Read it like a proofreader

I don’t know about you but sometimes, when the text is really good, I dive into it and the words blur to form scenes and visual representations of what’s written. Like a movie. In other words, I don’t look at symbols printed on paper anymore, I see what’s being said.

But when you’re reading to learn a language, I think you should turn your imagination mode off and focus on the text as if you were a proofreader.

Not to find mistakes, no. But to use an eagle eye of a proofreader to find patterns.

You’re looking for word usage, sentence structures, connections to what you’ve learned so far. And when you find patterns in the text, there’s where you find great language lessons.

In the future, when you have to write or speak, you’ll remember those patterns and language usage and repeat them.

go beyond

You took notes, you found patterns. Now go beyond that. Explore what you’ve learned. The cultural aspects behind a word, its synonyms, the meanings the same can word can have in other contexts.

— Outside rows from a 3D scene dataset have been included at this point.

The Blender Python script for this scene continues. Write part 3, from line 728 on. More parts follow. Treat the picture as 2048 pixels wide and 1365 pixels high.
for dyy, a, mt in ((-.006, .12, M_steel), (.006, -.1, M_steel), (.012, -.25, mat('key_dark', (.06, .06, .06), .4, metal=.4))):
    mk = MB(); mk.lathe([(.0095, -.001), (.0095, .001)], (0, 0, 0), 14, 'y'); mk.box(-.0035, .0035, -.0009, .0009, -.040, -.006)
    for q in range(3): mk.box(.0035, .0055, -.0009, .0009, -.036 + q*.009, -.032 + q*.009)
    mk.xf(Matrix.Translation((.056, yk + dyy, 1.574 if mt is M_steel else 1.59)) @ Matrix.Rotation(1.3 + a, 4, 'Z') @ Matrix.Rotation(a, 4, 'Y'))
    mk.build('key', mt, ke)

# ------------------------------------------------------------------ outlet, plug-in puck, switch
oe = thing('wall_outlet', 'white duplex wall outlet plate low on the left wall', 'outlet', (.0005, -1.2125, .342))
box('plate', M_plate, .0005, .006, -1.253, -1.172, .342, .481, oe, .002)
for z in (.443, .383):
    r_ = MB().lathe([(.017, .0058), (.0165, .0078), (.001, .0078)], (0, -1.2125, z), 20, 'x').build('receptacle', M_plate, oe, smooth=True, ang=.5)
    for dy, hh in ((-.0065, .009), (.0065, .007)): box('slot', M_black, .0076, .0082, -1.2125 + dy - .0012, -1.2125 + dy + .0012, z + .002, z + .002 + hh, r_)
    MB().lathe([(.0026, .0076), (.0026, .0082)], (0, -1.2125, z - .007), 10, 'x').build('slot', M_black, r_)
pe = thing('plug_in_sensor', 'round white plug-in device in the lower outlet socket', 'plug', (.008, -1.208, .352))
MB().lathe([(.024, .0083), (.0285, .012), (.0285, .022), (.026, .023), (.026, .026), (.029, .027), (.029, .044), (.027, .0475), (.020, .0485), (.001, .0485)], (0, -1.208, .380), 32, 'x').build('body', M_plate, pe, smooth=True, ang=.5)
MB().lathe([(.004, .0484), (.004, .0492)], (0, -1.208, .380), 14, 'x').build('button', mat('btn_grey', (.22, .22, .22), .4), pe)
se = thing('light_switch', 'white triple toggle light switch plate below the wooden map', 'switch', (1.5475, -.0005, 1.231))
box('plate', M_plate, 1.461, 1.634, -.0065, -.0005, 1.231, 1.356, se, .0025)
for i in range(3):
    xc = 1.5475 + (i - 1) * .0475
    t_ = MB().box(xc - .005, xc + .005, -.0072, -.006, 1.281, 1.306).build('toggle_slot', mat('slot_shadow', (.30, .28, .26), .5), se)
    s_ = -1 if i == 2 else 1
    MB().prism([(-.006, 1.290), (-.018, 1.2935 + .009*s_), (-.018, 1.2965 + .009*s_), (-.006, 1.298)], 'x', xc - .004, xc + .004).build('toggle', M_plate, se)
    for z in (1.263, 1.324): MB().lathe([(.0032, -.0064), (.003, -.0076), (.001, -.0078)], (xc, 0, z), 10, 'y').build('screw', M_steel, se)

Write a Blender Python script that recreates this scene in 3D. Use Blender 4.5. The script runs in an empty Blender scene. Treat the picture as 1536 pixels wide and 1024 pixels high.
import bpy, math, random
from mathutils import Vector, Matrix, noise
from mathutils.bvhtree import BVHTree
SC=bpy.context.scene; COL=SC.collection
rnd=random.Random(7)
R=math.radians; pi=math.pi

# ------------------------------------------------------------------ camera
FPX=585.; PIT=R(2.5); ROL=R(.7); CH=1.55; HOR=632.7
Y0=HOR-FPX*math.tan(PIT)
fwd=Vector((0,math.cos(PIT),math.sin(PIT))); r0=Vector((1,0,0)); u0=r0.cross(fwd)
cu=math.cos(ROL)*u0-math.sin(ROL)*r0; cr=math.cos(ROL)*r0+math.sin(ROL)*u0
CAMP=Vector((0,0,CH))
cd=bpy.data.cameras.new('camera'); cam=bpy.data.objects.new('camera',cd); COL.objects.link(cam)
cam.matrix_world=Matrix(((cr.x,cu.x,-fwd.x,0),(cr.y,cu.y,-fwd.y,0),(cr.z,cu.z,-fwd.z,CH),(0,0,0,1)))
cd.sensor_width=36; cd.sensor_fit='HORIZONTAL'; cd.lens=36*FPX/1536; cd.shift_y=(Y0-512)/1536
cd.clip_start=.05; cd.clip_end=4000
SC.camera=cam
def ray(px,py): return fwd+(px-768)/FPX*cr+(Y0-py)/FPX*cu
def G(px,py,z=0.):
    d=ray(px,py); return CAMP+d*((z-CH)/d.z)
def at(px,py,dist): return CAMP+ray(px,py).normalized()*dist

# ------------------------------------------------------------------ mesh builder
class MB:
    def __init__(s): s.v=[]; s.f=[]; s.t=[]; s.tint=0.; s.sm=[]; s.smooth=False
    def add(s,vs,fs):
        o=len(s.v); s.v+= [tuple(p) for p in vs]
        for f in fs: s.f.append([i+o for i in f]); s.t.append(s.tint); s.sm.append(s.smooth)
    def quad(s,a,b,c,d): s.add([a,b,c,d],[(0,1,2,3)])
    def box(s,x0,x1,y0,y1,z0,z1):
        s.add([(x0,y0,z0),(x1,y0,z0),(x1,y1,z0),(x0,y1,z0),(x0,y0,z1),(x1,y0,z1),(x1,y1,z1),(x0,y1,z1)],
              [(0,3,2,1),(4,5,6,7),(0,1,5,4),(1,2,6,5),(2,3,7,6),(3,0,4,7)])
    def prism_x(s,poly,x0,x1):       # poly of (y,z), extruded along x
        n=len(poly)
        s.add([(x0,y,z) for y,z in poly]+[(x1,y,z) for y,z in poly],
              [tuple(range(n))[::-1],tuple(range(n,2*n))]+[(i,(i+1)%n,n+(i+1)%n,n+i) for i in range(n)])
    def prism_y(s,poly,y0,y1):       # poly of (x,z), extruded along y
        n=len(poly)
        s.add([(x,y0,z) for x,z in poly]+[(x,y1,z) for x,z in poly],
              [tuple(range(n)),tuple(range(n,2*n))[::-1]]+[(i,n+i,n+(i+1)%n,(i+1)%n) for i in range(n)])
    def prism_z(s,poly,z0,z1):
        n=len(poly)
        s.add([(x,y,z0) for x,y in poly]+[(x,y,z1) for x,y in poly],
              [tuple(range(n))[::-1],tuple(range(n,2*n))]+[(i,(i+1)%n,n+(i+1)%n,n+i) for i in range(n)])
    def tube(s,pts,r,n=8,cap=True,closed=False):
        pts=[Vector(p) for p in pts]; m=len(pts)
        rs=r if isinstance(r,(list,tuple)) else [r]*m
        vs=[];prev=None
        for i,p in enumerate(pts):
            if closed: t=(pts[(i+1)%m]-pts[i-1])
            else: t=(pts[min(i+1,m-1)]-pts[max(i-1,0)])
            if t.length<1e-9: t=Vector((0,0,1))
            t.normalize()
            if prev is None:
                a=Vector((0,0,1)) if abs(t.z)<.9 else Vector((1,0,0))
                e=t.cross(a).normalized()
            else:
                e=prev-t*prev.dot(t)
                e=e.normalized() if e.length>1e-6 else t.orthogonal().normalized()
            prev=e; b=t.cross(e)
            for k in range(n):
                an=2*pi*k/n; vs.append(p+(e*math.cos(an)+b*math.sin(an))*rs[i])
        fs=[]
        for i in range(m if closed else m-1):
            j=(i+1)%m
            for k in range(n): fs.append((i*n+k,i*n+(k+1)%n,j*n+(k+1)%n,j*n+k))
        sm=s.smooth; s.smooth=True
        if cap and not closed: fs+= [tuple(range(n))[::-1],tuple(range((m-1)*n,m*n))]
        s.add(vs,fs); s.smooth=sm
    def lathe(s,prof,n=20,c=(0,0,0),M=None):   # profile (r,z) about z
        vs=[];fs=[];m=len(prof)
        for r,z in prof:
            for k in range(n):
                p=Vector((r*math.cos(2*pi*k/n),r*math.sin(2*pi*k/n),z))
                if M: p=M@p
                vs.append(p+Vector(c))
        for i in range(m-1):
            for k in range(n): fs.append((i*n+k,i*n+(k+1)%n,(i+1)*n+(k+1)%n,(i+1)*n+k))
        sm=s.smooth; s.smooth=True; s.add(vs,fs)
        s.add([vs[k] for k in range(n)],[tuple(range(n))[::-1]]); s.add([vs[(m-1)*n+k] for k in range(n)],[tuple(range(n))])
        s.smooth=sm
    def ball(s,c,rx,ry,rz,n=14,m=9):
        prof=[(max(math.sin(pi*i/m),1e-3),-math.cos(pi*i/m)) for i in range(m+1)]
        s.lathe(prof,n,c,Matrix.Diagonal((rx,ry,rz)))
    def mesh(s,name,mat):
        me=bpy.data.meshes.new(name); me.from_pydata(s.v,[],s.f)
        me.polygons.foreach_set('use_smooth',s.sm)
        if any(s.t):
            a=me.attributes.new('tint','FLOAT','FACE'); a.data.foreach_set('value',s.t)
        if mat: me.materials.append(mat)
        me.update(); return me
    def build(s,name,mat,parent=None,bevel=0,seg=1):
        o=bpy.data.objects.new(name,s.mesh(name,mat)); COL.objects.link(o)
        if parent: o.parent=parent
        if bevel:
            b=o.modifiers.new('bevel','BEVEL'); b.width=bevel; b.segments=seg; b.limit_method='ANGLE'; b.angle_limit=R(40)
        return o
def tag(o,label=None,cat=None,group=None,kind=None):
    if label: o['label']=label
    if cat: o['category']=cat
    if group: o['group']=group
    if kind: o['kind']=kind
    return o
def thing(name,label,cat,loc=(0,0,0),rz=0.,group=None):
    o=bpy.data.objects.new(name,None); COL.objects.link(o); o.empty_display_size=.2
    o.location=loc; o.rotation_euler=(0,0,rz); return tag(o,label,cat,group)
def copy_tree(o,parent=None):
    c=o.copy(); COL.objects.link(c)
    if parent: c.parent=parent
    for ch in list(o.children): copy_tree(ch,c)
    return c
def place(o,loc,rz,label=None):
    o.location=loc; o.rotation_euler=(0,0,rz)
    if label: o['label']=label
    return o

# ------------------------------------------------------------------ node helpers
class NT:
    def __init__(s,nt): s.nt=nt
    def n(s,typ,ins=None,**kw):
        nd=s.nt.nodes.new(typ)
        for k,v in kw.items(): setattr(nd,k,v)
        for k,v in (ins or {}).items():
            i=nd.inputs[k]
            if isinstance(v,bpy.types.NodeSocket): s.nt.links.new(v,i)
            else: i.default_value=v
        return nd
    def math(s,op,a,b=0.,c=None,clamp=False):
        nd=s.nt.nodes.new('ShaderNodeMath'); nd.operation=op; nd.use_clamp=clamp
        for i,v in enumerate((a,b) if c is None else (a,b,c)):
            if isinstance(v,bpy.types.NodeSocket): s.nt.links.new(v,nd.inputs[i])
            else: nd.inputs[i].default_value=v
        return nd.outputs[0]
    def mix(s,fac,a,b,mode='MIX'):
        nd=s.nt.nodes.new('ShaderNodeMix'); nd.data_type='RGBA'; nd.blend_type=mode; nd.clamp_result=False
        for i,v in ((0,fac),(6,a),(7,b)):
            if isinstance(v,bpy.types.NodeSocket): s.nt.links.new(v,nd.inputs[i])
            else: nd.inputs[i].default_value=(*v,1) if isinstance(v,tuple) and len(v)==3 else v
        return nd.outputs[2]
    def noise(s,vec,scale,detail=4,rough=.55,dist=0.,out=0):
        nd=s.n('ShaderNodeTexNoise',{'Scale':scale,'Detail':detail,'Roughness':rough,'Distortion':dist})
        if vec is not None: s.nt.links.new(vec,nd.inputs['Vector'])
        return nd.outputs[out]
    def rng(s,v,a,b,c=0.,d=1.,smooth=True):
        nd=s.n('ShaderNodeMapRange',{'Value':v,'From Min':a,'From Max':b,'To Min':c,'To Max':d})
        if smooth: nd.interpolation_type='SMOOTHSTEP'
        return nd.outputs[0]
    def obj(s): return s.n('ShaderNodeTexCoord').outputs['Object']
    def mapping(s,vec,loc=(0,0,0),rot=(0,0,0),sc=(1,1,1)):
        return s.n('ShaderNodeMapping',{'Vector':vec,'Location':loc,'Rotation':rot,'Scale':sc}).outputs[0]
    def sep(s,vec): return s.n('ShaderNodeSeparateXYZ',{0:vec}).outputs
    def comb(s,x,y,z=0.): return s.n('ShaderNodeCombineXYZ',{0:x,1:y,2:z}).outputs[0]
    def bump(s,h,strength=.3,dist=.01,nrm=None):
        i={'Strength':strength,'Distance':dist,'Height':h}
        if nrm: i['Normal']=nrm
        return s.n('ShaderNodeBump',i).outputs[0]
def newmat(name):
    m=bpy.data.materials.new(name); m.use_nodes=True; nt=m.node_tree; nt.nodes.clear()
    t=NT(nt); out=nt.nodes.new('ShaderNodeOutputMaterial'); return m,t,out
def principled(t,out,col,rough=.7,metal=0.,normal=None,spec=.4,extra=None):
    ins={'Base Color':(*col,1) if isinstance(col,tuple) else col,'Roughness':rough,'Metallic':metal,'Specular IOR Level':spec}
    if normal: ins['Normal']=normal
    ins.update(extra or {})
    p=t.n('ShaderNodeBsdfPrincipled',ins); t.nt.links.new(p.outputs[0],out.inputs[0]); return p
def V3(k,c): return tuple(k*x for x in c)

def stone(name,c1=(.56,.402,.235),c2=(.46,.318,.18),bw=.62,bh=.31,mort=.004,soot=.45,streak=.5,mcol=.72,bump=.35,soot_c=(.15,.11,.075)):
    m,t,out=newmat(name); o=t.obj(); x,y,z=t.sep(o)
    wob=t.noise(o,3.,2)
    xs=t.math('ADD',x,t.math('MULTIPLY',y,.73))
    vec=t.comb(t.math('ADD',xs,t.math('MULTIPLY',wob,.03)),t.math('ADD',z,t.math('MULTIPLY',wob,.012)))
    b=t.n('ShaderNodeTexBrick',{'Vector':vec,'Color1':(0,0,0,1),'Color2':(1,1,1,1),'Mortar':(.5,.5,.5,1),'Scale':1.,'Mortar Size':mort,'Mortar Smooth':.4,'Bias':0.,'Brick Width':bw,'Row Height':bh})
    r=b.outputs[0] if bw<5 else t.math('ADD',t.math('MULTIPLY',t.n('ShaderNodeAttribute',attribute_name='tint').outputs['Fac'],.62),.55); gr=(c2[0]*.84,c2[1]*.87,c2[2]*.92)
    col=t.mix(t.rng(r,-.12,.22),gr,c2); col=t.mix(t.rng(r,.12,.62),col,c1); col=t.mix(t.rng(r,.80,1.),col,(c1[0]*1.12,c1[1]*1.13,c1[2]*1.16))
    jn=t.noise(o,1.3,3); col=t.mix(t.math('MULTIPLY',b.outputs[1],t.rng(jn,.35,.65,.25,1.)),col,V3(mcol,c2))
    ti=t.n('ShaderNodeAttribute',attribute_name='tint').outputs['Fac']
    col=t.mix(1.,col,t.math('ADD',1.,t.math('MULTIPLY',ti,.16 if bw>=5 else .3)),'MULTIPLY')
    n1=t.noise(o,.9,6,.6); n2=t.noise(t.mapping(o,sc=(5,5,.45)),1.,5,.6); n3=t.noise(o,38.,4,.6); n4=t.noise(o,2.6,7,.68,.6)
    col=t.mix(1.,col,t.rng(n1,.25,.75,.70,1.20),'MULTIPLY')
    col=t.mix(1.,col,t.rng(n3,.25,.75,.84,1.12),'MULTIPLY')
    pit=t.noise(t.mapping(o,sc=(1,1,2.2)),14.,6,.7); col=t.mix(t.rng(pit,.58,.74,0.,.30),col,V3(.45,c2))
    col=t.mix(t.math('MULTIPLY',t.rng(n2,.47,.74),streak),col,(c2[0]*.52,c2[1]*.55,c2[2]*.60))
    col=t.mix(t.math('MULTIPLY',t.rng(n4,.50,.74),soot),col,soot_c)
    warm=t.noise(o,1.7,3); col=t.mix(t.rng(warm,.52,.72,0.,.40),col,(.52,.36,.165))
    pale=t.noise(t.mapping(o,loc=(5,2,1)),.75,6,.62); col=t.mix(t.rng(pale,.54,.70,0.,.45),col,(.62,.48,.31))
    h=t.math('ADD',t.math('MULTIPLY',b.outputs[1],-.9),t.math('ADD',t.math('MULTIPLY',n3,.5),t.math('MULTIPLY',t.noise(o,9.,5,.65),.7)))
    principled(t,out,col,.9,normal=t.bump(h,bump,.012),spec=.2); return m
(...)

I’d suggest you create a learning journal. It will hugely improve your learning process.

Now, for the comments…

Do you agree with what I said? What am I missing? What would you add?

One Comment

  • Magdalena

    Completely agree 🙂 I learn a lot from reading English articles online – when I face the word that’s new for me (or I forgot it’s meaning) I just press on it a click “translate”.
    Thanks for the tips – I have to give the learning journal a try!